GIVEN REQUEST >> Give the number of lines in the data that contain "objects", and nothing more.

INFORMATION PROVIDED >>

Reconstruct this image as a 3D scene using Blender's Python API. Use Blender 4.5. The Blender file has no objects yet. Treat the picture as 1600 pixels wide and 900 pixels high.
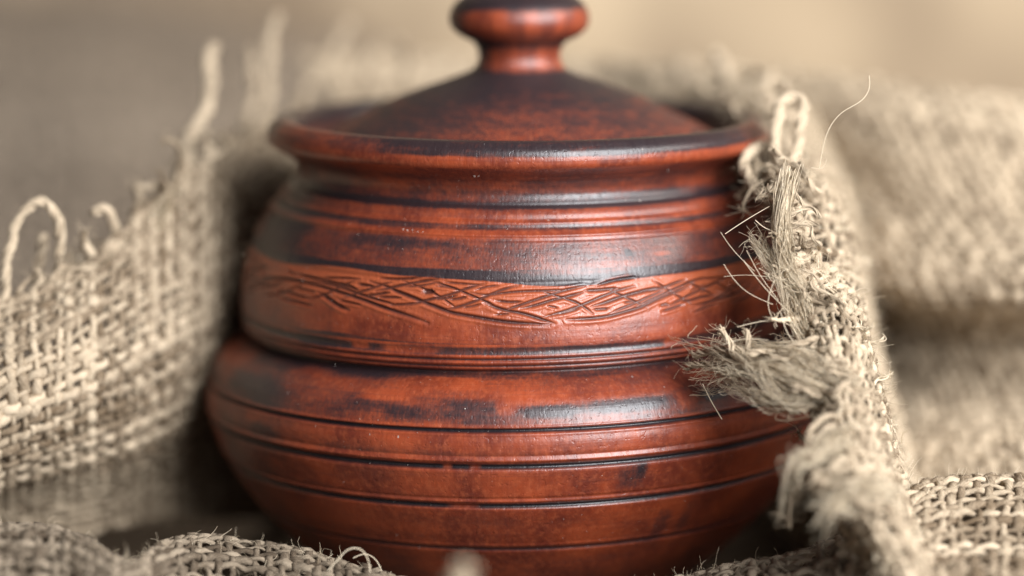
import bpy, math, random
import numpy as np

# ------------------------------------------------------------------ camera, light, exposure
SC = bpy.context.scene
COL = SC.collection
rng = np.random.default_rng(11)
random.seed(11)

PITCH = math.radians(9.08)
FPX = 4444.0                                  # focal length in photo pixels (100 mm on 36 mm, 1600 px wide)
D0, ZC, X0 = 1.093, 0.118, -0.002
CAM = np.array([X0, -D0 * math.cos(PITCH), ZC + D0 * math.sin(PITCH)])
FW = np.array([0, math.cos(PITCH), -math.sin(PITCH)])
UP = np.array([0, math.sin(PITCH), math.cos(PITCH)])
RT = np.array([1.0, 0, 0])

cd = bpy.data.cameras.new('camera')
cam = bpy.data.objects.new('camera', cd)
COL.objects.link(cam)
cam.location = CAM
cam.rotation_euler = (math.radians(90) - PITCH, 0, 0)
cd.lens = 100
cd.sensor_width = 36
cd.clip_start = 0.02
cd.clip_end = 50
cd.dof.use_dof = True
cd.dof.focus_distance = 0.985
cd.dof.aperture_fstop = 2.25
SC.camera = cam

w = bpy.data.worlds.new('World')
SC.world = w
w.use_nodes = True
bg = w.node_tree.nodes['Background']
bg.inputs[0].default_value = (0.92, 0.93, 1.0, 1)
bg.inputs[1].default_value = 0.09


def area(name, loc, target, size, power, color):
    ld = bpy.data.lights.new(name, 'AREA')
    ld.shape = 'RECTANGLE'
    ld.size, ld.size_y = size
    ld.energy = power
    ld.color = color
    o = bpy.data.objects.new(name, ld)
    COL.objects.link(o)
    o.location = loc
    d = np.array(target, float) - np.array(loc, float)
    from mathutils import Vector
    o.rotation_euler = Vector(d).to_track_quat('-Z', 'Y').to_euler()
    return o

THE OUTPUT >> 5